Untitled (2011), by Bove was executed by arranging peacock feathers across the surface of the canvas. The feathers are iridescent and their vibrant coloring is thus only partially derived from pigments, but also dependent on optical factors such as available light and viewing angle. Bove’s work thus acquires an interactive dimension and “responds” to the viewer’s motions in front of it. The dynamic, layered surface invites both close scrutiny and viewing at a distance, with each perspective yielding a different visual experience.

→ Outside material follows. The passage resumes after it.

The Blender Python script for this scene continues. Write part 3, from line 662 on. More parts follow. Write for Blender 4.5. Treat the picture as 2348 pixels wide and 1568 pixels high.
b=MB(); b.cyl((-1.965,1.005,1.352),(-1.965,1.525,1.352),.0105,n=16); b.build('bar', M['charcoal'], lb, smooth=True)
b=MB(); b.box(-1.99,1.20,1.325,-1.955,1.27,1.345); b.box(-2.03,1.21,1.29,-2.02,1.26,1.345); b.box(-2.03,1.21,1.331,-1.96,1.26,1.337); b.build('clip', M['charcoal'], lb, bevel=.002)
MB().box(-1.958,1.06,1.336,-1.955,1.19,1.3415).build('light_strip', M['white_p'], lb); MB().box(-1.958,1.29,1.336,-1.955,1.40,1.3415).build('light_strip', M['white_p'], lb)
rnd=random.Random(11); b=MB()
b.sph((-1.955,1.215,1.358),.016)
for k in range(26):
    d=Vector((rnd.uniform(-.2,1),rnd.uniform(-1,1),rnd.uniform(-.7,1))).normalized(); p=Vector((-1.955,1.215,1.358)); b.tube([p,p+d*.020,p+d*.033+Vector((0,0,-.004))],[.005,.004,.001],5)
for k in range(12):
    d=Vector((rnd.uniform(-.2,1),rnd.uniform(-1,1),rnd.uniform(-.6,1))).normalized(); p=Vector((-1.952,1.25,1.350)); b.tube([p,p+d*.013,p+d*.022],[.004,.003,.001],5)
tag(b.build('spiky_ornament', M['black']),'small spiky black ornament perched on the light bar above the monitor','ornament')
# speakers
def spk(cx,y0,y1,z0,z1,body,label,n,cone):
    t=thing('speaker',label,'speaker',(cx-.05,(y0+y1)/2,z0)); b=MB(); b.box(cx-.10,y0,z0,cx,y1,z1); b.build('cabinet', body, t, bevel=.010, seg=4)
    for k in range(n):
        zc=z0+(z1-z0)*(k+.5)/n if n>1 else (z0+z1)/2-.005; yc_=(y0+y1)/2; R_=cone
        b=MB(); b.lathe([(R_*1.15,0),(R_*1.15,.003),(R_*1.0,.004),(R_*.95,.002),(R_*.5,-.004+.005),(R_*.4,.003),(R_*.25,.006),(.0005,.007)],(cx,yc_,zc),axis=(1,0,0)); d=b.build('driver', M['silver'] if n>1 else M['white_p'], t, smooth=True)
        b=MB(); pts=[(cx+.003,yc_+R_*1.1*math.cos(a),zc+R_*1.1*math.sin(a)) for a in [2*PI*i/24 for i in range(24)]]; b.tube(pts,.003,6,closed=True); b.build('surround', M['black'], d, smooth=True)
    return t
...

Furthermore, for Bove, the peacock feathers is the iconographic result of an extensive historical analysis full of meaning:

“The peacock feathers—I feel like they have all these different points in history where they have a certain moment of interest and I think about classical mythology—they’re the eye of Hera. In the Metamorphoses there’s this beautiful story about Io and Jove… In Symbolism, late-nineteenth century, there’s this reinterest in peacock feathers, and in Surrealism they have this understanding of the eye quality. And then in 1966 there’s a big exhibition of Aubrey Beardsley’s work in London and there’s sort of a fashion for him and he’s crazy for peacock feathers… then at the same time, in men’s fashion there’s the Peacock Revolution; men’s fashion got exciting all of a sudden in 1966 and they called it the Peacock Revolution…But then, personally, my grandmother really loved green and blue and she loved peacock feathers. Her whole fashion sense and her sense of culture were really related to classicism and classical culture, but then she was always striving to be modern. But she was so backwards-looking that she was never engaged in a legitimate avant-garde—but she was always striving. And peacock feathers were always arranged in her house in a way for me that was emblematic of her forwards/backwards sense of culture. She died recently and so after she died, I became very attracted to peacock feathers.”

Carol Bove, 2006

Bove’s work has been the subject of solo exhibitions at prominent institutions that include The Museum of Modern Art, New York; The Common Guild, Glasgow (both 2013); Palais de Tokyo, Paris (2010); Horticultural Society of New York (2009); Blanton Museum of Art, The University of Texas at Austin (2006); Kunsthalle Zürich; Institute of Contemporary Art, Boston (both 2004); and Kunstverein Hamburg (2003). Major group exhibitions include Documenta 13, Kassel, Germany (2012); 54th Venice Biennale (2011); and the Whitney Biennial, Whitney Museum of American Art, New York (2008). Work by the artist is represented in permanent collections worldwide, including the Fonds Régional d’Art Contemporain (FRAC) Nord-Pas de Calais, Dunkerque, France; Institute of Contemporary Art, Boston; The Museum of Modern Art, New York; Princeton University Art Museum, New Jersey; Wadsworth Atheneum Museum of Art, Hartford, Connecticut; Whitney Museum of American Art, New York; and the Yale University Art Gallery, New Haven, Connecticut. She lives and works in Brooklyn, New York.


[1] Johanna Burton, “Rebounding,” in Carol Bove: Polka Dots. Exh. cat. (New York: David Zwirner Books, 2016), p. 62.